**Your instructions**
Wherever the word "scene" shows up in a line, please copy that line.

**Available data**
start

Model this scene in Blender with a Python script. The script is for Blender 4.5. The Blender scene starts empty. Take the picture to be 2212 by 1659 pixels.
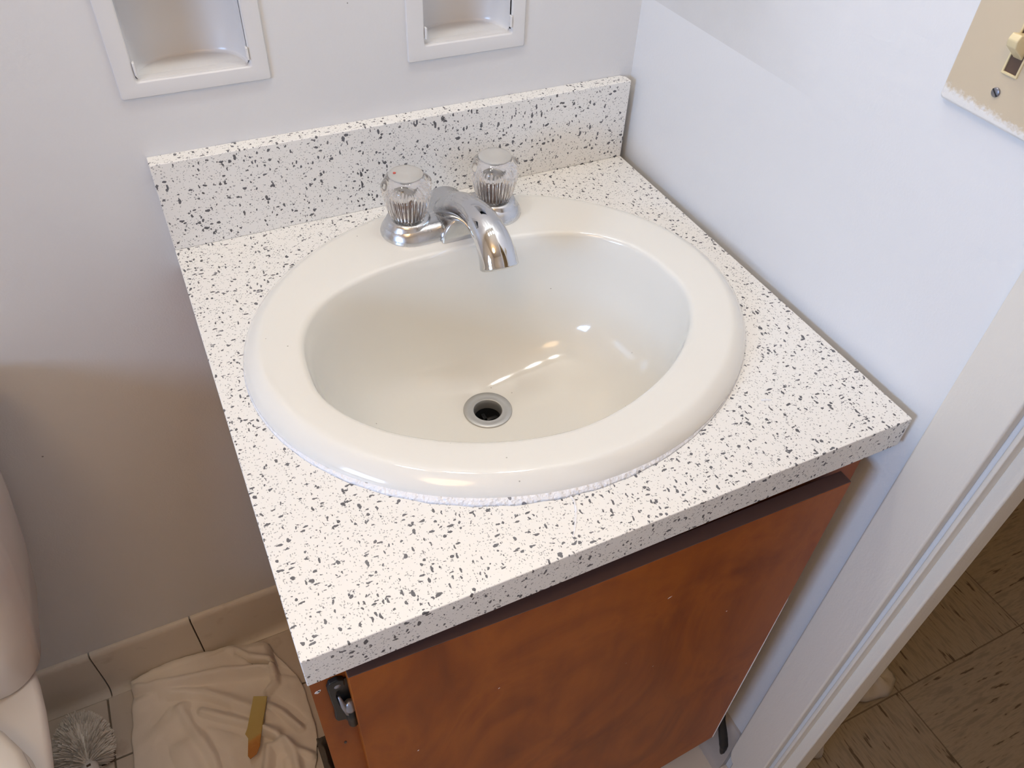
import bpy, bmesh, math, random
from mathutils import Vector, Euler, noise as mn
C = bpy.data.collections.new('bathroom'); bpy.context.scene.collection.children.link(C)
S = bpy.context.scene
PI = math.pi
# ------------------------------------------------------------------ camera (z = 0 is the worktop surface, y = 0 the back wall)
cd = bpy.data.cameras.new('camera'); cam = bpy.data.objects.new('camera', cd); C.objects.link(cam)
cam.location = (0.0038, -0.8031, 0.5105)
cam.rotation_euler = Euler((0.7911, -0.0397, -0.4462), 'XYZ')
cd.sensor_fit = 'HORIZONTAL'; cd.sensor_width = 36.0; cd.lens = 36.0 * 1711.523 / 2212.0
cd.clip_start = 0.01; cd.clip_end = 50
S.camera = cam
S.view_settings.view_transform = 'Standard'; S.view_settings.look = 'None'
S.view_settings.gamma = 1.0; S.view_settings.use_curve_mapping = False
S.view_settings.exposure = 0.0
# ------------------------------------------------------------------ world: daylight outside the window
w = bpy.data.worlds.new('world'); S.world = w; w.use_nodes = True
w.node_tree.nodes['Background'].inputs[0].default_value = (0.62, 0.75, 1.0, 1)
w.node_tree.nodes['Background'].inputs[1].default_value = 0.15
# window daylight: an area lamp filling the window opening of the left wall
WIN = (-1.30, -0.98, 0.52)
ld = bpy.data.lights.new('window_daylight', 'AREA'); ld.shape = 'RECTANGLE'; ld.size = 0.42; ld.size_y = 0.5
ld.spread = math.radians(115); ld.energy = 9.9; ld.color = (0.41, 0.63, 1.0)
lo = bpy.data.objects.new('window_daylight', ld); C.objects.link(lo); lo.location = WIN
lo.rotation_euler = (Vector((0.35, -0.25, 0.0)) - Vector(WIN)).to_track_quat('-Z', 'Y').to_euler()
lo.rotation_euler = Euler((0, math.radians(-90), 0), 'XYZ')
LAMP = (0.20, -0.21, 1.00); LAMP_STRENGTH = 33.7; LAMP_COLOR = (1.0, 0.985, 0.93)
CEIL_FILL = (-0.42, -1.10, 1.38); CEIL_STRENGTH = 7.0; CEIL_COLOR = (1.0, 0.61, 0.25)  # unseen warm fill, added to lift the dark lower part of the room
HALL_FILL = (1.50, -0.95, 1.48); HALL_STRENGTH = 32.5; HALL_COLOR = (1.0, 0.72, 0.36)  # unseen warm fill, added to brighten the hall
FLOOR = -0.8126; CEIL = 1.62; RW = 0.570

# ------------------------------------------------------------------ materials
def mat(name, col, rough=0.5, metal=0.0, **k):
    m = bpy.data.materials.new(name); m.use_nodes = True
    b = m.node_tree.nodes['Principled BSDF']
    b.inputs['Base Color'].default_value = (*col, 1); b.inputs['Roughness'].default_value = rough
    b.inputs['Metallic'].default_value = metal
    for n, v in k.items(): b.inputs[n.replace('_', ' ')].default_value = v
    return m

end

**Solution for this problem**
Model this scene in Blender with a Python script. The script is for Blender 4.5. The Blender scene starts empty. Take the picture to be 2212 by 1659 pixels.
C = bpy.data.collections.new('bathroom'); bpy.context.scene.collection.children.link(C)
S = bpy.context.scene